“Grow in the grace and knowledge of our Lord and Savior Jesus Christ” (2 Peter 3:18).
“By this time you ought to be teachers, (but) you need someone to teach you the first principles of God, and have come to need milk and not solid food” (Hebrews 5:12).
A church leader was venting. “We have so many immature members. And the problem is, they want to stay that way!”
The leader said, “How do we deal with our discouragement? How can we keep from becoming Pharisees who constantly see their faults and not their potential? And how do we love those who cause so much trouble in the church by their immature actions?”
The letter concluded, “I feel like I’m in danger of becoming like the Ephesus church, the one which had lost its first love.” A reference to Revelation 2:1-7.

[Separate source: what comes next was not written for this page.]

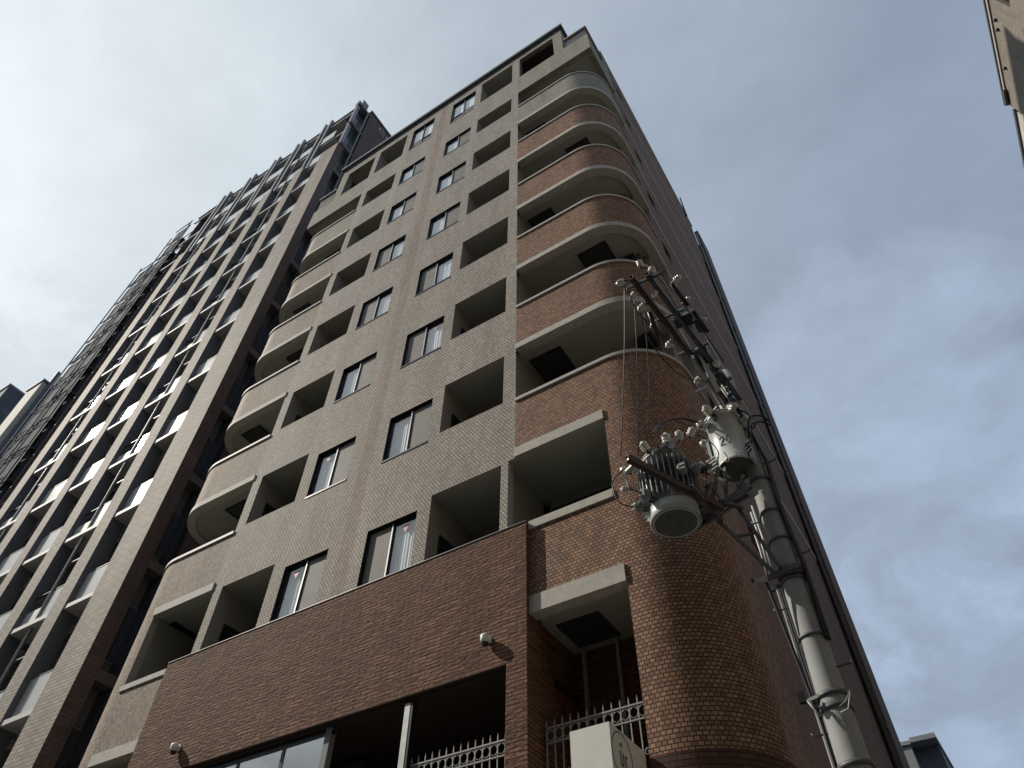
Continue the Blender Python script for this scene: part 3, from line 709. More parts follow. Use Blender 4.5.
# ------------------------------------------------------------------ things on the building front
def wall_camera(x, z, label, gname):
    o = thing('security_camera', (x, FY-0.10, z), label, 'security camera', 'security cameras on the brown brick wall')
    b = MB(); b.lathe([(0.055, 0), (0.055, 0.02), (0.03, 0.03)], (x, FY-0.10, z+0.02), (0,-1,0), 'camw', 14); b.bar((x, FY-0.12, z+0.02), (x, FY-0.16, z+0.03), 0.035, 0.035, 'camw'); b.build('bracket', o)
    prof = [(0.058, -0.055), (0.062, -0.015), (0.062, 0.03)] + [(0.062*math.cos(a), 0.03+0.045*math.sin(a)) for a in (0.4, 0.8, 1.2, 1.5)]
    b = MB(); b.lathe(prof, (x, FY-0.185, z), (0.0,-0.1,1), 'camw', 18); b.build('housing', o)
    b = MB(); b.lathe([(0.010, -0.105), (0.03, -0.098), (0.046, -0.08), (0.052, -0.057)], (x, FY-0.185, z), (0.0,-0.1,1), 'black', 16); b.build('dome_lens', o)
wall_camera(-4.93, 5.06, 'small white dome camera on the brown brick wall, close to the wide dark opening', 'a')
wall_camera(-10.78, 5.00, 'small white dome camera on the brown brick wall, far left above the glazed front', 'b')

# escape ladder below the hatch
lad = MB()
for x in (-4.17, -3.66): lad.box(x-0.022, x+0.022, 8.28, 8.335, 2.6, 5.34, 'galv')
for k in range(9): lad.box(-4.17, -3.66, 8.31, 8.325, 2.85+0.28*k, 2.865+0.28*k, 'arm')
lad.build('escape_ladder', label='thin metal escape ladder hanging below the square hatch of the dark corner bay', cat='ladder', org=(-3.92, 8.3, 2.6))

def iron_fence(x0, x1, y, z0, z1, label, scroll=True):
    o = thing('iron_fence', ((x0+x1)/2, y, z0), label, 'fence')
    for (za_, zb_) in ((z1-0.10, z1-0.082), (z1-0.27, z1-0.255), (z0+0.08, z0+0.11)):
        b = MB(); b.box(x0, x1, y-0.012, y+0.012, za_, zb_, 'fence'); b.build('rail', o)
    n = int(round((x1-x0)/0.11)); 
    for i in range(n+1):
        x = x0+(x1-x0)*i/n
        b = MB(); b.box(x-0.007, x+0.007, y-0.007, y+0.007, z0, z1-0.02, 'fence'); b.lathe([(0.007, 0), (0.006, 0.012), (0.002, 0.03)], (x, y, z1-0.02), (0,0,1), 'fence', 6); b.build('baluster', o)
    # rings between the two upper rails and scrolls lower down
    b = MB(); b2 = MB()
    for i in range(n):
        x = x0+(x1-x0)*(i+0.5)/n
        b.tube([(x+0.05*math.cos(a*math.pi/6), y, z1-0.175+0.062*math.sin(a*math.pi/6)) for a in range(13)], 0.006, 'fence', 5, caps=False)
        b2.tube([(x+0.045*math.cos(a*0.6)*(1-a/16), y, z1-0.62+0.05*math.sin(a*0.6)*(1-a/16)) for a in range(14)], 0.006, 'fence', 5)
    b.build('ring_ornament', o); b2.build('scroll_ornament', o)
    return o
iron_fence(-6.10, -4.72, FY+0.02, 2.62, 3.90, 'pale iron fence across the wide dark terrace opening, left of the brick pier')
iron_fence(-4.28, -3.00, FY+0.22, 2.62, 4.00, 'pale iron fence with scrolls in the corner bay behind the ivory sign box')

# ivory sign box
sg = thing('sign_box', (-3.2, FY-0.05, 1.9), 'ivory sign box with a round emblem standing out from the wall beside the brick corner', 'sign')
b = MB(); b.box(-3.41, -2.98, 6.36, 7.15, 1.75, 3.26, 'sign'); b.build('cabinet', sg)
b = MB()
for z in (2.0, 3.0): b.box(-3.25, -3.15, 7.15, 7.21, z, z+0.08, 'arm')
b.build('bracket', sg)
yc, zc, rr = 6.59, 3.02, 0.222
b = MB(); n = 48
for k in range(n):
    a0, a1 = 2*math.pi*k/n, 2*math.pi*(k+1)/n
    q = lambda r, a: (-2.976, yc+r*math.cos(a), zc+r*math.sin(a))
    b.poly([q(rr, a0), q(rr, a1), q(rr-0.012, a1), q(rr-0.012, a0)], 'sign_ink')
em = b.build('emblem_ring', sg)
def stroke(b, pts, w, x, mat):
    for (a, c) in zip(pts, pts[1:]):
        b.bar((x, a[0], a[1]), (x, c[0], c[1]), w, 0.004, mat, upv=(1,0,0))
b = MB()
U = [(6.545, 3.055), (6.545, 2.95), (6.56, 2.925), (6.585, 2.925), (6.60, 2.95), (6.60, 3.05)]
stroke(b, U, 0.014, -2.974, 'sign_ink')
stroke(b, [(6.645, 2.93), (6.645, 3.035)], 0.014, -2.974, 'sign_ink'); stroke(b, [(6.645, 3.01), (6.665, 3.035), (6.69, 3.03)], 0.012, -2.974, 'sign_ink')
b.bar((-2.974, 6.555, 3.118), (-2.974, 6.592, 3.118), 0.030, 0.004, 'sign_ink', upv=(1,0,0))
b.build('lettering', sg)

# ------------------------------------------------------------------ tall tower to the left
TY = 7.6
tw = thing('apartment_tower', (-24, 15, G), 'very tall tower with pale pillars and white balcony panels, left of the tiled block', 'building')
FZ = [7.55+2.99*k for k in range(-3, 13)]
TZ = 44.2
P_ = [(-17.34,-16.15), (-19.19,-18.55), (-21.5,-20.85), (-23.45,-22.92), (-25.72,-25.05), (-28.05,-27.35)]
for i, (a, c) in enumerate(P_):
    zt = {0: 37.75, 1: 37.45, 2: 37.3, 3: 37.2, 4: 37.0, 5: 36.8, 6: 36.6}[i]
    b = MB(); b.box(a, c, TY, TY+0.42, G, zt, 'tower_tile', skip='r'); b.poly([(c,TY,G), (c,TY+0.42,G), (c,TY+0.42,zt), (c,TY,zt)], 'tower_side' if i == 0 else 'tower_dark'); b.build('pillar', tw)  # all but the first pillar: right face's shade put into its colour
    for dx in ((0.12, 0.62) if i else (0.95,)):
        b = MB(); x = a+dx*(c-a)/0.65 if i else a+dx
        b.box(x, x+0.14, TY+0.10, TY+0.30, zt, TZ+0.35, 'tower_metal'); b.build('fin', tw)
b = MB(); b.box(-30.3, -16.17, TY+0.85, TY+0.95, G, TZ-0.1, 'tower_glass'); b.build('glass_wall', tw)
b = MB(); b.box(-30.3, -16.2, TY+0.25, 24, TZ-0.12, TZ+0.05, 'cornice'); b.build('roof_slab', tw)
bays = [(P_[i+1][1], P_[i][0]) for i in range(5)] + [(-30.3, -28.05)]
for k, z in enumerate(FZ):
    b = MB()
    for (a, c) in bays:
        up_ = z > 37
        b.box(a, c, TY+(0.5 if a < -29 else 0.03)+(0.18 if up_ else 0), TY+0.85, z-0.13, z, 'tower_dark' if a < -29 else 'tower_slab')
    if z > 37: b.box(-30.3, -16.2, TY+0.22, TY+0.3, z-0.12, z-0.002, 'tower_slab')
    b.build('floor_slab', tw)
    for i, (a, c) in enumerate(bays):
        if z < 0 or z > 41.5: continue
        if i == 5: continue
        b = MB(); dd = 0.15
        if i in (1, 4):    # window bay: paired casements with a pipe in front
            xm = a+(c-a)*0.45
            b.box(xm, c-0.02, TY+dd, TY+dd+0.03, z+0.12, z+1.0, 'panel'); b.box(a, xm-0.03, TY+dd, TY+dd+0.03, z+0.0, z+0.55, 'tower_slab')
        else: b.box(a+0.02, c-0.02, TY+dd, TY+dd+0.03, z+0.04, z+1.02, 'panel')
        po = b.build('balcony_panel', tw)
        t = MB(); t.box(a+0.02, c-0.02, TY+dd-0.01, TY+dd+0.04, z+1.022, z+1.05, 'hatch')
        if i in (1, 4):
            t.box(xm-0.03, xm+0.02, TY+dd-0.02, TY+dd+0.06, z, z+2.85, 'tower_dark'); t.box(xm, c-0.02, TY+dd, TY+dd+0.05, z+1.9, z+1.94, 'tower_dark')
        t.build('top_rail', po)
b = MB()
for i in (1, 4):
    a, c = bays[i]; x = a+(c-a)*0.5
    b.tube([(x, TY+0.12, G), (x, TY+0.12, 37.0)], 0.03, 'silver', 8)
b.build('drain_pipe', tw)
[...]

My first thought upon reading the question was: “You’re not alone, my friend. Every spiritual leader fights that same battle, although not to the same extent.”
Let’s do a quick Bible study on the subject, then allow me to make some observations….
Paul saw the Corinthian church split asunder as a result of immaturity. He said, “I could not speak to you as to spiritual people, but as to carnal, as to infants in Christ.” (I Corinthians 3:1).
Well. That was pretty plain. Wonder how they took that. (Paul was safely at Ephesus, and thus insulated from the barbs of the worst of the bunch.)
Paul continued, “I fed you with milk and not solid food…. For where there are envy, strife, and divisions among you, are you not carnal and behaving like mere men?” (3:2-3)
‘Their immaturity showed up in a number of problems which are dealt with throughout this epistle: lawsuits among members, immorality, splintering into cliques, favoritism, pride over spiritual gifts, etc.